When you look at your picture, it will look like a crazy jumble of lines, but if you look closely, you will see an interesting pattern, one that includes a lot of details that you may not have realized if you had not learned to see it.



Instead of provoking anxiety, blind contour drawing is meant to help you practice your observation skills. If you approach the technique with patience, it can even be a calming exercise. Look at it as a sort of exercise in meditation. The pen goes down on the page and your eye goes to a specific point in your subject and your eye and the pen move in sync.
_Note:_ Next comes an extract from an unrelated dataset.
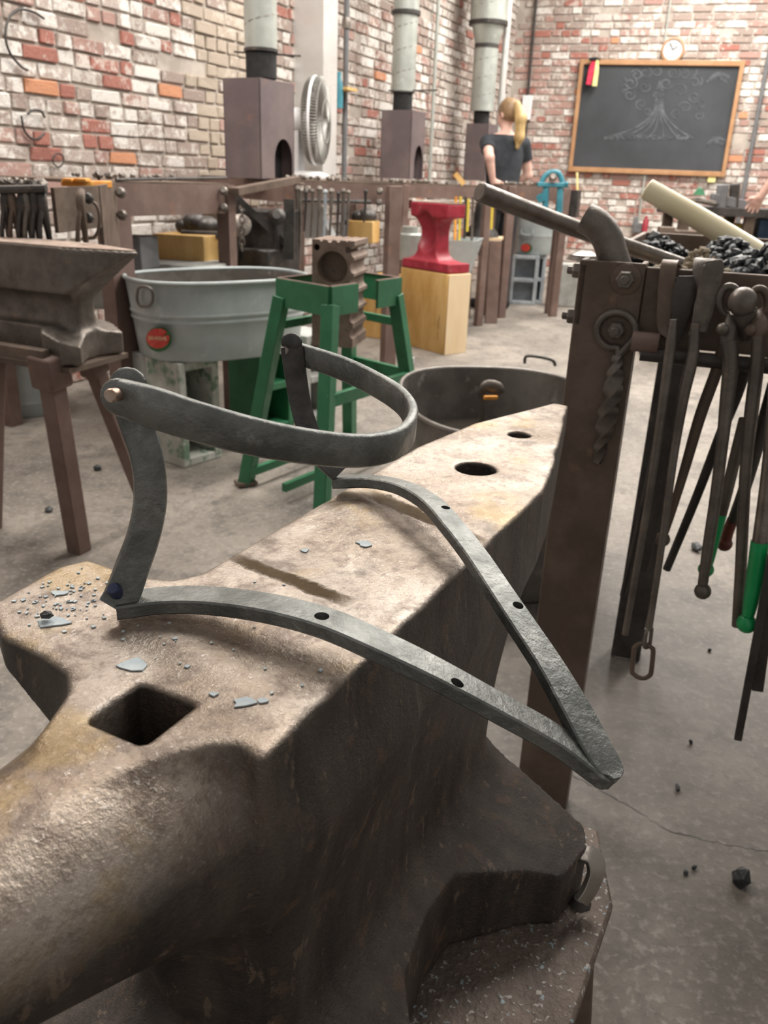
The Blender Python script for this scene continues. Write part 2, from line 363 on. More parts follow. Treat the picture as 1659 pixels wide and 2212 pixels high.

There’s just something about moving that slowly and that focused that makes you empty your brain of everything else. You will begin to see things differently and your skills in seeing and drawing will improve.

My effort here to do a blind contour drawing. I admit I had trouble doing this very slow and ended up redrawing the images of the carrots, so there are two sets here. I used a Pentel pen, Doing this is a great way to slow down your eyes and check shapes and relationships.

According to Nicolaïdes, “Because pictures are meant to be seen, too much emphasis (and too much dependence) is apt to be placed upon seeing. Actually, we see through the eyes, rather than with them. It is necessary to test everything you see with what you discover through the other senses – hearing, taste, smell, and touch – and their accumulated experience. If you attempt to rely on eyes alone, they can sometimes actually mislead you.”

You can read about this and a series of other drawing exercises created by Kimon Nicolaïdes in his 1941 book The Natural Way to Draw: A Working plan for Art Study.